Given request
From the listing that follows, output everything exactly except the pictures.

Raw data
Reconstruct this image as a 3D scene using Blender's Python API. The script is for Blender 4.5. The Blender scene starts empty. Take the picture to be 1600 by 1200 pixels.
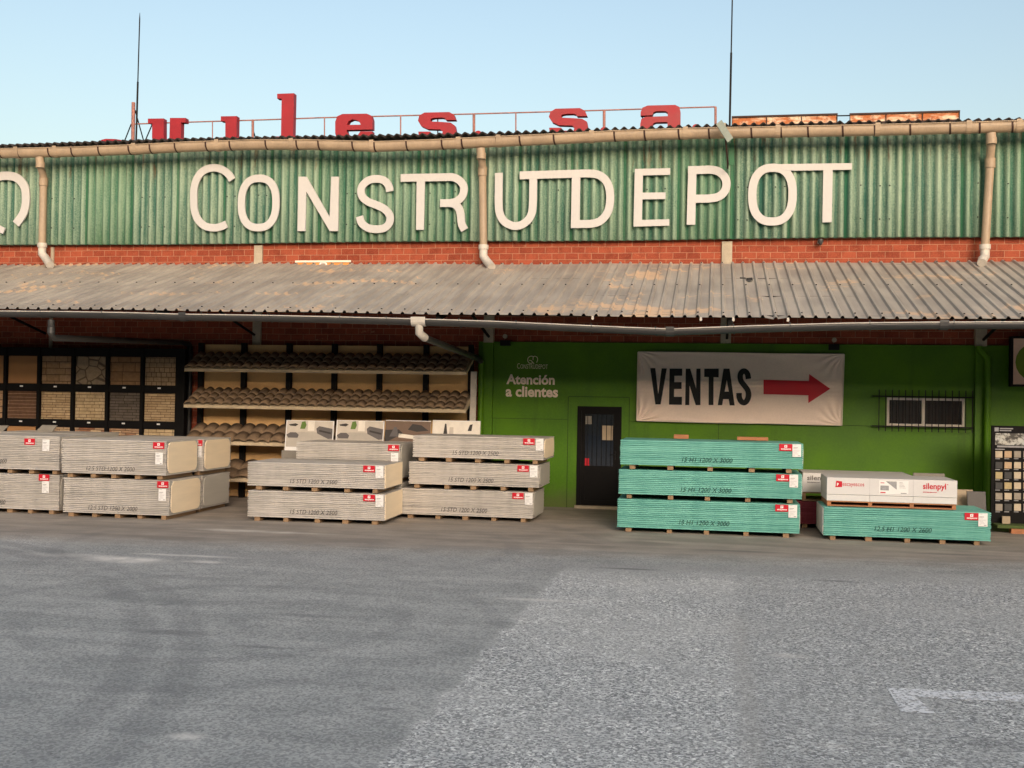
import bpy, math, random
import numpy as np
from mathutils import Vector, Matrix
from mathutils.geometry import tessellate_polygon

S = bpy.context.scene
COL = S.collection
random.seed(7)
R = math.radians

# ------------------------------------------------------------------ camera, sky, sun, exposure
F_PX, YAW, PITCH, ROLL, CAM_H = 1747.0, 0.17739, 0.012535, 0.016544, 2.18
_f = Vector((-math.sin(YAW) * math.cos(PITCH), math.cos(YAW) * math.cos(PITCH), math.sin(PITCH)))
_r0 = Vector((math.cos(YAW), math.sin(YAW), 0)); _u0 = _r0.cross(_f)
_r = _r0 * math.cos(ROLL) + _u0 * math.sin(ROLL); _u = -_r0 * math.sin(ROLL) + _u0 * math.cos(ROLL)
cd = bpy.data.cameras.new('camera'); cam = bpy.data.objects.new('camera', cd); COL.objects.link(cam)
cd.sensor_fit = 'HORIZONTAL'; cd.sensor_width = 36.0; cd.lens = 36.0 * F_PX / 1600.0
cd.clip_start = 0.1; cd.clip_end = 2000
cam.matrix_world = Matrix(((_r.x, _u.x, -_f.x, 0), (_r.y, _u.y, -_f.y, 0), (_r.z, _u.z, -_f.z, CAM_H), (0, 0, 0, 1)))
S.camera = cam

SUN_EL, SUN_AZ = 17.0, 180.0 - 21.0        # azimuth from +Y clockwise: behind the camera, a little to the right
W = bpy.data.worlds.new('World'); S.world = W; W.use_nodes = True
wn = W.node_tree; bg = wn.nodes['Background']
sky = wn.nodes.new('ShaderNodeTexSky'); sky.sky_type = 'NISHITA'; sky.sun_disc = False
sky.sun_elevation = R(SUN_EL); sky.sun_rotation = R(SUN_AZ)
sky.air_density = 1.3; sky.dust_density = 4.5; sky.ozone_density = 0.6
wn.links.new(sky.outputs[0], bg.inputs[0]); bg.inputs[1].default_value = 0.128
sd = bpy.data.lights.new('sun', 'SUN'); sun = bpy.data.objects.new('sun', sd); COL.objects.link(sun)
sd.energy = 0.95; sd.angle = R(26); sd.color = (1.0, 0.87, 0.93)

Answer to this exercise
Reconstruct this image as a 3D scene using Blender's Python API. The script is for Blender 4.5. The Blender scene starts empty. Take the picture to be 1600 by 1200 pixels.
import bpy, math, random
import numpy as np
from mathutils import Vector, Matrix
from mathutils.geometry import tessellate_polygon

S = bpy.context.scene
COL = S.collection
random.seed(7)
R = math.radians

# ------------------------------------------------------------------ camera, sky, sun, exposure
F_PX, YAW, PITCH, ROLL, CAM_H = 1747.0, 0.17739, 0.012535, 0.016544, 2.18
_f = Vector((-math.sin(YAW) * math.cos(PITCH), math.cos(YAW) * math.cos(PITCH), math.sin(PITCH)))
_r0 = Vector((math.cos(YAW), math.sin(YAW), 0)); _u0 = _r0.cross(_f)
_r = _r0 * math.cos(ROLL) + _u0 * math.sin(ROLL); _u = -_r0 * math.sin(ROLL) + _u0 * math.cos(ROLL)
cd = bpy.data.cameras.new('camera'); cam = bpy.data.objects.new('camera', cd); COL.objects.link(cam)
cd.sensor_fit = 'HORIZONTAL'; cd.sensor_width = 36.0; cd.lens = 36.0 * F_PX / 1600.0
cd.clip_start = 0.1; cd.clip_end = 2000
cam.matrix_world = Matrix(((_r.x, _u.x, -_f.x, 0), (_r.y, _u.y, -_f.y, 0), (_r.z, _u.z, -_f.z, CAM_H), (0, 0, 0, 1)))
S.camera = cam

SUN_EL, SUN_AZ = 17.0, 180.0 - 21.0        # azimuth from +Y clockwise: behind the camera, a little to the right
W = bpy.data.worlds.new('World'); S.world = W; W.use_nodes = True
wn = W.node_tree; bg = wn.nodes['Background']
sky = wn.nodes.new('ShaderNodeTexSky'); sky.sky_type = 'NISHITA'; sky.sun_disc = False
sky.sun_elevation = R(SUN_EL); sky.sun_rotation = R(SUN_AZ)
sky.air_density = 1.3; sky.dust_density = 4.5; sky.ozone_density = 0.6
wn.links.new(sky.outputs[0], bg.inputs[0]); bg.inputs[1].default_value = 0.128
sd = bpy.data.lights.new('sun', 'SUN'); sun = bpy.data.objects.new('sun', sd); COL.objects.link(sun)
sd.energy = 0.95; sd.angle = R(26); sd.color = (1.0, 0.87, 0.93)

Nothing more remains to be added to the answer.